There was strong evidence to support this conclusion years ago, but many NFL executives, owners, and physicians have instead elected to deny or obfuscate the science. Even as late as last year, the NFL's Dr. Mitchel Berger denied any link between football and degenerative brain disorders. Multiple team owners, including Jerry Jones and Bob McNair, have also dismissed safety concerns. The denial is reminiscent of Big Tobacco's. The NFL is worried that their product will no longer be palatable if players and fans are aware of the sport's very real and debilitating risks.

True, there needs to be more and better research on CTE, specifically with age and activity-matched control subjects, but refusing to listen to scientists is a bad place to start.*

4. Regression to the mean.
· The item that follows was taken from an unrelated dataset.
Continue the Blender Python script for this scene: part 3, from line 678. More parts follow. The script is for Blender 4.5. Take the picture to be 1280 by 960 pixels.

An athlete's career is full of ups and downs. Sometimes they perform well, other times not so well. Oftentimes, these ebbs and flows can simply be attributed to sheer luck. However, in sports, we tend to create causal stories for everything. Take a coach's feedback, for example. It is human nature to admonish a player for a poor performance and praise a player for a good one. In both situations, the player will most likely return to their average performance afterwards. So a player will improve after a poor performance and regress after a good one. As psychologist Daniel Kahneman pointed out in his book Thinking, Fast and Slow, this means that "we are statistically punished for being nice and rewarded for being nasty."

The tendency for a player to return to their average level of performance is regularly ignored. After NFL running back Adrian Peterson nearly broke the single-season rushing record in 2012, many sportscasters were predicting another standout performance in the following year. In fact, he fell back to his average, as one should expect.